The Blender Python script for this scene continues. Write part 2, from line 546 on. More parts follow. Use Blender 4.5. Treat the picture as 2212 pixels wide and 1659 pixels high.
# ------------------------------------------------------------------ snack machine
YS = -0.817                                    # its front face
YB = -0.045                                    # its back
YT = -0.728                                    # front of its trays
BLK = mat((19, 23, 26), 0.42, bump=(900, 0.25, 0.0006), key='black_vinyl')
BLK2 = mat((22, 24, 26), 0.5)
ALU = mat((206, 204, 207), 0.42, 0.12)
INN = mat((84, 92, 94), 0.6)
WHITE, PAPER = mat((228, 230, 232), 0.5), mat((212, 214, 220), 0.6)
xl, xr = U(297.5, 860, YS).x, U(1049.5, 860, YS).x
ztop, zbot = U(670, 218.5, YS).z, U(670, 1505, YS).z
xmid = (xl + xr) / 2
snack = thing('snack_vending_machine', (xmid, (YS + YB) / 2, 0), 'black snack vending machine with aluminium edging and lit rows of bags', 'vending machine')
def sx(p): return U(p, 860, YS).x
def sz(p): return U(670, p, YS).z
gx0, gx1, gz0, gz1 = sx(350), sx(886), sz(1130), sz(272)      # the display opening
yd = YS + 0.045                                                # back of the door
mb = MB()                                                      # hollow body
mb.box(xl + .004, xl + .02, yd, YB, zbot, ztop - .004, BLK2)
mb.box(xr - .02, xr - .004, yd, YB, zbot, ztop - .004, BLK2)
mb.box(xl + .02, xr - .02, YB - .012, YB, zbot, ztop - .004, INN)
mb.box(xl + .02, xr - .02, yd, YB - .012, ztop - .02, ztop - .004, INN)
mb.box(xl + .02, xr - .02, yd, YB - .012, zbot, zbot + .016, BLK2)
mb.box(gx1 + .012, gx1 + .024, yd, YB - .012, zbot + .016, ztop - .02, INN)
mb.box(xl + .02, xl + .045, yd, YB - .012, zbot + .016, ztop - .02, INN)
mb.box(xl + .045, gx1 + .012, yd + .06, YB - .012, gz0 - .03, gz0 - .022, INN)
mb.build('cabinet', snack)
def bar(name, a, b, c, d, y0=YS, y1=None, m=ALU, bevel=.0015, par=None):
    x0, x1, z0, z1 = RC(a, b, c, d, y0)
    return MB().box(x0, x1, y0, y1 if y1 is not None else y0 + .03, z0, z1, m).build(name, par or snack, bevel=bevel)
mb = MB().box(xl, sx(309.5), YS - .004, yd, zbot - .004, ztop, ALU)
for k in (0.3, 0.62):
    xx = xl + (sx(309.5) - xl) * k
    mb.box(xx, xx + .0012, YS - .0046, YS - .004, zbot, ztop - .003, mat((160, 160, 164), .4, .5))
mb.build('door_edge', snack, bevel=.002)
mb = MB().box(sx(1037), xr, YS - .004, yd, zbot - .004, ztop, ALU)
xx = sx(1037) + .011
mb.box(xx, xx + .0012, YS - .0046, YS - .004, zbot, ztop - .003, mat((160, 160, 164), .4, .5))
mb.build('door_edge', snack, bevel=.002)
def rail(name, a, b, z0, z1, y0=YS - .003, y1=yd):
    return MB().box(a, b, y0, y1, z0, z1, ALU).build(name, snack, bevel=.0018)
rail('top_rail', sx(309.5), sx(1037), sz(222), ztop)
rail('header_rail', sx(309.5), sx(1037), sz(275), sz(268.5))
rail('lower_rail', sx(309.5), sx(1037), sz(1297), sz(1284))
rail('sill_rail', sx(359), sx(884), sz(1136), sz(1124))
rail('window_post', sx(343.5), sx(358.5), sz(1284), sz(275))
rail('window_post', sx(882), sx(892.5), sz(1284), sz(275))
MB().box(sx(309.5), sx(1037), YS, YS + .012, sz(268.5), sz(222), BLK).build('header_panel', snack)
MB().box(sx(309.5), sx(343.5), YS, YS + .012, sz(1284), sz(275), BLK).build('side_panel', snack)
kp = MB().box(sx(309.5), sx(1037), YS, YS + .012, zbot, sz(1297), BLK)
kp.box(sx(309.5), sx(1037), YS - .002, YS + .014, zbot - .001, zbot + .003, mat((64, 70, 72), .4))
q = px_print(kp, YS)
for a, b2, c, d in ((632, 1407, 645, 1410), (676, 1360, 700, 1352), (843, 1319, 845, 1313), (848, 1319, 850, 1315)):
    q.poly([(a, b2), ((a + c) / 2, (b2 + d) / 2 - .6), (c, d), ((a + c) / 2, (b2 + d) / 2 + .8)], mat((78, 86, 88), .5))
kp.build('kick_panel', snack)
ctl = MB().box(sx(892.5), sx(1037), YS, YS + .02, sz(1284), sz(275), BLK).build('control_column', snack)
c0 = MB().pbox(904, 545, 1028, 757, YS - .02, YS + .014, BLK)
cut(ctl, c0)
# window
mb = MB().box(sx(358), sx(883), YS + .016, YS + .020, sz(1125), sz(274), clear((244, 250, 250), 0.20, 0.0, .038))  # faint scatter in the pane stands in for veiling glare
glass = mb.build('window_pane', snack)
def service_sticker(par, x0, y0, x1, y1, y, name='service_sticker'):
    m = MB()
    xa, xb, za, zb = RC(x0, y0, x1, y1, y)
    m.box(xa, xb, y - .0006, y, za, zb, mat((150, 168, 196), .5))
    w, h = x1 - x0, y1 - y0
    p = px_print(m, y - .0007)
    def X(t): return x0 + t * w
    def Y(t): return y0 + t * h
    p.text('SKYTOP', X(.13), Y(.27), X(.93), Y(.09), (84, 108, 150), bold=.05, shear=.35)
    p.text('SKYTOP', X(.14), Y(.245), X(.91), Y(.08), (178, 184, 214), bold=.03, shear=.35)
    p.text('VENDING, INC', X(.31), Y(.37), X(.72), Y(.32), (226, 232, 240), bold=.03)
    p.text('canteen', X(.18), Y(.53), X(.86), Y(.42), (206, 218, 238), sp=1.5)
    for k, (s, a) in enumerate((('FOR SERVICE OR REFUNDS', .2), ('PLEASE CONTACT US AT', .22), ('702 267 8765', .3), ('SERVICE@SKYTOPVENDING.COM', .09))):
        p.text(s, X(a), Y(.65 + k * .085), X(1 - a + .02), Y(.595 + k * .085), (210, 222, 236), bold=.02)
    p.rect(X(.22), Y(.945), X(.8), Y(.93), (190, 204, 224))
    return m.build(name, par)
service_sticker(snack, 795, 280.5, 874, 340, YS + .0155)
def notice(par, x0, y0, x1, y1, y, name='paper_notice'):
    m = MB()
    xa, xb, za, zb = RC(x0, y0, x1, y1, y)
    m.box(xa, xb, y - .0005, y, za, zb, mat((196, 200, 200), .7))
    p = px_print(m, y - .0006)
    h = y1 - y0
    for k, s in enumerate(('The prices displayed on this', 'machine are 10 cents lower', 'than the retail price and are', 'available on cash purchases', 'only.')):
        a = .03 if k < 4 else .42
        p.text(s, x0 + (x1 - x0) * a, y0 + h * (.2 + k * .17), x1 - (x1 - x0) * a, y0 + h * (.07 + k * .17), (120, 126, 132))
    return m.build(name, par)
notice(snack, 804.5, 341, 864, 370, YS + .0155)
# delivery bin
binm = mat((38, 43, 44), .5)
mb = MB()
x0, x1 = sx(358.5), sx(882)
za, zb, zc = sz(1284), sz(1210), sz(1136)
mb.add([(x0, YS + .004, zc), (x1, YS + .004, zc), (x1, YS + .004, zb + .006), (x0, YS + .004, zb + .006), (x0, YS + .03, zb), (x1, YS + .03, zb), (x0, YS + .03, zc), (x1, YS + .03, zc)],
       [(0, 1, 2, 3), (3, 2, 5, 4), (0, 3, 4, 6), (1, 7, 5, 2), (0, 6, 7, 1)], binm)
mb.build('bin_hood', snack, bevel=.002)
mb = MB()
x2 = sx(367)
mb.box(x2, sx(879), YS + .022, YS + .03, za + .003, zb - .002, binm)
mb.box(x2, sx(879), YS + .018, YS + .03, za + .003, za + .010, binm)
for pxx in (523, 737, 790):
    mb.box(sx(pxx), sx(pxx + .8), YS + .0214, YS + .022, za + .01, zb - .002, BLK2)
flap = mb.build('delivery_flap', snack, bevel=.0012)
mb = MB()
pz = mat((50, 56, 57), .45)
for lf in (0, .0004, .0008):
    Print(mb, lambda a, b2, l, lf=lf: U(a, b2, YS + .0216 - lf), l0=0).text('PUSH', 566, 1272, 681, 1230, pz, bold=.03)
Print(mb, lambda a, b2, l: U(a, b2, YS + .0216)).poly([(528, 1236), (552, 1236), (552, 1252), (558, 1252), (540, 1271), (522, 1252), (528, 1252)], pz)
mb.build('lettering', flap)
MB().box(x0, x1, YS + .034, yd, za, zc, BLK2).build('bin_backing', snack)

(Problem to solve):
Copy each line holding the word "this" from the listing above.

(Response to the exercise):
The Blender Python script for this scene continues. Write part 2, from line 546 on. More parts follow. Use Blender 4.5. Treat the picture as 2212 pixels wide and 1659 pixels high.
    for k, s in enumerate(('The prices displayed on this', 'machine are 10 cents lower', 'than the retail price and are', 'available on cash purchases', 'only.')):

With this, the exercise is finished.